The resulting position is delta-neutral and earns the futures premium as a fixed yield, locked in at the time of trade entry and held to contract maturity.

For example: if BTC quarterly futures are trading at an 8% annualised premium to spot, a trader long 1 BTC spot and short 1 BTC equivalent of futures will earn approximately 8% APR with no directional exposure, provided the position is held to maturity.
Constructing a Futures Equivalent Position via Boros
An analogous carry strategy can be executed using perpetual contracts rather than fixed-maturity futures. Here, the investor holds a long spot position while shorting the perpetual contract of the same notional, effectively receiving the funding rate as a yield stream so long as funding remains positive. Unlike the fixed-maturity basis trade, however, perpetual carry is inherently floating: funding rates can be volatile, and there is no contractual guarantee of yield over any given horizon.

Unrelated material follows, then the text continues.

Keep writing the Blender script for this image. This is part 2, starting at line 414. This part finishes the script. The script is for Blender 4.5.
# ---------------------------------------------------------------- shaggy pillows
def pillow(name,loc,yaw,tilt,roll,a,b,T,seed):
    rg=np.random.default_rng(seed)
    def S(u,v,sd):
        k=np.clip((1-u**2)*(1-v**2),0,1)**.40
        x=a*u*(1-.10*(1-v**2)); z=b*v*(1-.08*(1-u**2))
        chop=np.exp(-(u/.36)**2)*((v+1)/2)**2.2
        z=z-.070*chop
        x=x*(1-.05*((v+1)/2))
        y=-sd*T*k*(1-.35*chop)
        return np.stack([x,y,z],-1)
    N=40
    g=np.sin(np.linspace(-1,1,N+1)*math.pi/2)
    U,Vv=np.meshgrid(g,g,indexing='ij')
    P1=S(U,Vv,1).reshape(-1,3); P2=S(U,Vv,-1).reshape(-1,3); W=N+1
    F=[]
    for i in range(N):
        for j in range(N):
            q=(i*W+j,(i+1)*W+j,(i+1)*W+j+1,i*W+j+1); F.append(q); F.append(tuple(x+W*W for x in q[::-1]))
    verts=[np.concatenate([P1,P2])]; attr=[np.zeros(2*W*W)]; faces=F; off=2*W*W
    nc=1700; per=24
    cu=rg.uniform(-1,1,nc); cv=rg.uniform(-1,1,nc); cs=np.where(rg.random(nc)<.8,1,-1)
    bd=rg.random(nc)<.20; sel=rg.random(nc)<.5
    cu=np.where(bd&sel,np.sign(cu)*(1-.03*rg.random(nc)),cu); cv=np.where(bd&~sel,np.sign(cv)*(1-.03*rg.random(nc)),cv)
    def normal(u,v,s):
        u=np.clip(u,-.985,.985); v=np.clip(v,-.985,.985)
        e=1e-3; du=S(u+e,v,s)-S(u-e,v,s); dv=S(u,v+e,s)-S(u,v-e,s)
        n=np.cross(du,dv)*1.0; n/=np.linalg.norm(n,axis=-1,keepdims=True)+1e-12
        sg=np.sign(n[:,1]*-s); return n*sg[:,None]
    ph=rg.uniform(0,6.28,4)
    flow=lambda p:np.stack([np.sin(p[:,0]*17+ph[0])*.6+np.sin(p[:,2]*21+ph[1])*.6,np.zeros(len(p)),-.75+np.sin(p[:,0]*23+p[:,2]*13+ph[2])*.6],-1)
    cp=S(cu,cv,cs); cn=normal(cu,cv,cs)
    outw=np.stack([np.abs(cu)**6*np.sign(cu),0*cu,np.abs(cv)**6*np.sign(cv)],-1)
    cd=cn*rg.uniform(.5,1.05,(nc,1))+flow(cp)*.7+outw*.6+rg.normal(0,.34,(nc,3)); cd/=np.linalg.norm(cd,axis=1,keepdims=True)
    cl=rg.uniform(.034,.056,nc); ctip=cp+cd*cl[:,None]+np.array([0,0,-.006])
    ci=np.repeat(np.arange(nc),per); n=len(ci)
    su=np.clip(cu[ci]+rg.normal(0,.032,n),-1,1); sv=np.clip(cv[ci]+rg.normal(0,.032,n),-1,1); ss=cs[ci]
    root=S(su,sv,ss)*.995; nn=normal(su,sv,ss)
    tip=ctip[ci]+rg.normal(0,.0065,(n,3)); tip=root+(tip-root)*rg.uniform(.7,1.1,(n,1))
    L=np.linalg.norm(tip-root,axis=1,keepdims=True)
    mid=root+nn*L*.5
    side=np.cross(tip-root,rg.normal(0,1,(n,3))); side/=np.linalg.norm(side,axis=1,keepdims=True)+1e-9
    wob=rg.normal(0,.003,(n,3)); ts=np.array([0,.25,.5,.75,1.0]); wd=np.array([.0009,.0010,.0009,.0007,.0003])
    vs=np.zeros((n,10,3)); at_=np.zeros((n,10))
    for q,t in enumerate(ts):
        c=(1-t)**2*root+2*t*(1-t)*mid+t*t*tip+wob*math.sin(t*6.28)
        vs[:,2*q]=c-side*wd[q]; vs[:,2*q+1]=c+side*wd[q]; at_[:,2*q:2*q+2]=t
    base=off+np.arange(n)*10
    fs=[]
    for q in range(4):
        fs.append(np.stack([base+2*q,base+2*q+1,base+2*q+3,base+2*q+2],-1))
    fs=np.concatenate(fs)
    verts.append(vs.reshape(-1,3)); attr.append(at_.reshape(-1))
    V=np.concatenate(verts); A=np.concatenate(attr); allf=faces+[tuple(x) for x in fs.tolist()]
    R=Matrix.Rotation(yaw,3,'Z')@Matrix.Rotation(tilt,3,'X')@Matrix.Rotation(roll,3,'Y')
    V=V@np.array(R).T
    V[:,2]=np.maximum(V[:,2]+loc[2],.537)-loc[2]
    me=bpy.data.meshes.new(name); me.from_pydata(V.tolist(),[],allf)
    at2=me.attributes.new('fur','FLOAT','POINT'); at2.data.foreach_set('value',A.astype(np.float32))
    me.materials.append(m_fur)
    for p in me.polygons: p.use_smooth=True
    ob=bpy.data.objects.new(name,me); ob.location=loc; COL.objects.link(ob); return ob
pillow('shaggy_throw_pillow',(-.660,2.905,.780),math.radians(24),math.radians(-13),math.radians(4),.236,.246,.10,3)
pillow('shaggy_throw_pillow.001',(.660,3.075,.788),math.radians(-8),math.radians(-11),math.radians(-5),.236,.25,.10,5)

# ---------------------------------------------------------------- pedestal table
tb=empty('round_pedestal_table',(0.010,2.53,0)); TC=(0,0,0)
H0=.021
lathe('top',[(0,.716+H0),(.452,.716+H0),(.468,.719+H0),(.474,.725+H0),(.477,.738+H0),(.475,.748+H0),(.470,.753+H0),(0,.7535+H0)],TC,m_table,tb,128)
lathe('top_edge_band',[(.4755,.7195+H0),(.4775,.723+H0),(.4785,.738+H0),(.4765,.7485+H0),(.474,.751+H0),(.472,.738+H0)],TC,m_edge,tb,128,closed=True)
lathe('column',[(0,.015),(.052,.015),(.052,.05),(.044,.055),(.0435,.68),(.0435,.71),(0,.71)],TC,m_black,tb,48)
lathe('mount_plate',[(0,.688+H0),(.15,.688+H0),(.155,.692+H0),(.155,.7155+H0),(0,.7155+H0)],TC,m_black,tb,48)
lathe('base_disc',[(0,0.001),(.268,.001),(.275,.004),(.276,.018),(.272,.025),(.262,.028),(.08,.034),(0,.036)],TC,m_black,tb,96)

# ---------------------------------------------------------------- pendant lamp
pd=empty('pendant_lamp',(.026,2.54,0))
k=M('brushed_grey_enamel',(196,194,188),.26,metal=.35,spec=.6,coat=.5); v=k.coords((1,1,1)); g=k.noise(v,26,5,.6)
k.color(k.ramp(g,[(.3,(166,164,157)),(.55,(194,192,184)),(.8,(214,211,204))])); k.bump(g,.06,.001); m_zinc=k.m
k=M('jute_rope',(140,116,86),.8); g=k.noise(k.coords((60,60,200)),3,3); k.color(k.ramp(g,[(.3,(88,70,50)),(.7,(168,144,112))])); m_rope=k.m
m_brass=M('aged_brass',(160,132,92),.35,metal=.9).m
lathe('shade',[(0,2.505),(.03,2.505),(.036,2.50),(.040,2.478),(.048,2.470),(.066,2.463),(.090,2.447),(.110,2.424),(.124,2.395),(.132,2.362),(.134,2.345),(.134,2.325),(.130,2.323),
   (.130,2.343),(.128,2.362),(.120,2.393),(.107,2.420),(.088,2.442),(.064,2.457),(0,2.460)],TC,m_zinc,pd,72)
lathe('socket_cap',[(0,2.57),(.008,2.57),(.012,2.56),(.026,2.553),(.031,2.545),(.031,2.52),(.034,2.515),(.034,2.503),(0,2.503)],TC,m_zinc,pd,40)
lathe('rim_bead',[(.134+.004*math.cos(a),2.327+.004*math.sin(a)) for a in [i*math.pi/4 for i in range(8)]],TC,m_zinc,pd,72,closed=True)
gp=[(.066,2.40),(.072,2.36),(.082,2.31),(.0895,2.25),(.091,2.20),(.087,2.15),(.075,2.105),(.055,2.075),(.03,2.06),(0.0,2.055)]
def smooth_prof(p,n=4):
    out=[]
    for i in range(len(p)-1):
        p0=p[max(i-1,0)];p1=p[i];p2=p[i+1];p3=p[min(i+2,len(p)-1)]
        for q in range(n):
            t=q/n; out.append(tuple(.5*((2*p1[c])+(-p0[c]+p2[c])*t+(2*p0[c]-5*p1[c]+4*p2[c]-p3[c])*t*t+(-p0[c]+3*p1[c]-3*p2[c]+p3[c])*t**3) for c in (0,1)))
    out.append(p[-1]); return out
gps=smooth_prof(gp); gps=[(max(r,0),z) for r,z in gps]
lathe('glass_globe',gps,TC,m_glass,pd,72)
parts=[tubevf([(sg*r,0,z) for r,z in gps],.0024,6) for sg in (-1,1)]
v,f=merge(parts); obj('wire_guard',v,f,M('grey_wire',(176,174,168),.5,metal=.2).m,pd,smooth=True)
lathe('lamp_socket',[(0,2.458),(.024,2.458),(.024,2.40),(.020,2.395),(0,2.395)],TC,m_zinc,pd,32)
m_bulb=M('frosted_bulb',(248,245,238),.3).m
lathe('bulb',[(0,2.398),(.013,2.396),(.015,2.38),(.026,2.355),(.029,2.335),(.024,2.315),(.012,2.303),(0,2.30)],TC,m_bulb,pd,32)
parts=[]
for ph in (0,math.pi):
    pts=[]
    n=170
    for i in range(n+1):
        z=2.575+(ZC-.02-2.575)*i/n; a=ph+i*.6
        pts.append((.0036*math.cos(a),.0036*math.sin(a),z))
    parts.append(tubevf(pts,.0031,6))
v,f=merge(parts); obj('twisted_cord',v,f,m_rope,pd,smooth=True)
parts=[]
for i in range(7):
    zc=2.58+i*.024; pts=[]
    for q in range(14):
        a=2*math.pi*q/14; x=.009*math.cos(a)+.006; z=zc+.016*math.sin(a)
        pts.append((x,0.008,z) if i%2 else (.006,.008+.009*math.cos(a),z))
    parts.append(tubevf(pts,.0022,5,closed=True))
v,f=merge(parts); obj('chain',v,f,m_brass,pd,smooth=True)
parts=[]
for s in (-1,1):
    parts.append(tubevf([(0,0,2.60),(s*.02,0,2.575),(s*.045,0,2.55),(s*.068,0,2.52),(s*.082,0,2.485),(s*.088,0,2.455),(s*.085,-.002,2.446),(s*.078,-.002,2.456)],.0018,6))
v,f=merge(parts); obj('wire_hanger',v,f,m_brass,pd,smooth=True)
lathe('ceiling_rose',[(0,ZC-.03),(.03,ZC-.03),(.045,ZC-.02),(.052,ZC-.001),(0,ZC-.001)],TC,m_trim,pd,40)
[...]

This variability can be addressed through Boros. As covered in the preceding chapter, a trader executing a perpetual carry strategy can short the equivalent notional in YU on Boros, converting their floating funding rate receivable into a fixed yield at the implied APR prevailing at the time of entry, replicating the fixed return and fixed term profile of a traditional futures basis trade, but through the perpetuals market and Boros.
Implied APR as a Benchmark for Futures Premium
The two strategies outlined above share a materially identical risk-return profile:
| Strategy | Mechanism | Yield Type |
|---|---|---|
| Futures cash-and-carry | Long spot + short fixed-maturity futures | Fixed (locked to futures premium at entry) |
| Perpetual carry + Boros | Long spot + short perp + short YU on Boros | Fixed (locked to Boros implied APR at entry) |
Both achieve delta-neutral exposure and fixed yields over a defined horizon. Given this structural equivalence, crypto futures premium and Boros implied APR should, in equilibrium, be closely correlated.

This convergence dynamic implies an important arbitrage relationship: where a material disparity exists between the implied APR on Boros and the annualised futures premium for the same underlying asset, rational carry traders will migrate capital toward the more attractive fixed yield and unwind the less favourable position. This flow should exert pressure that compresses the spread over time.
In this sense, futures premium serves as a natural market benchmark for Boros implied APR and divergences between the two represent a potential opportunity for basis arbitrageurs operating across both venues.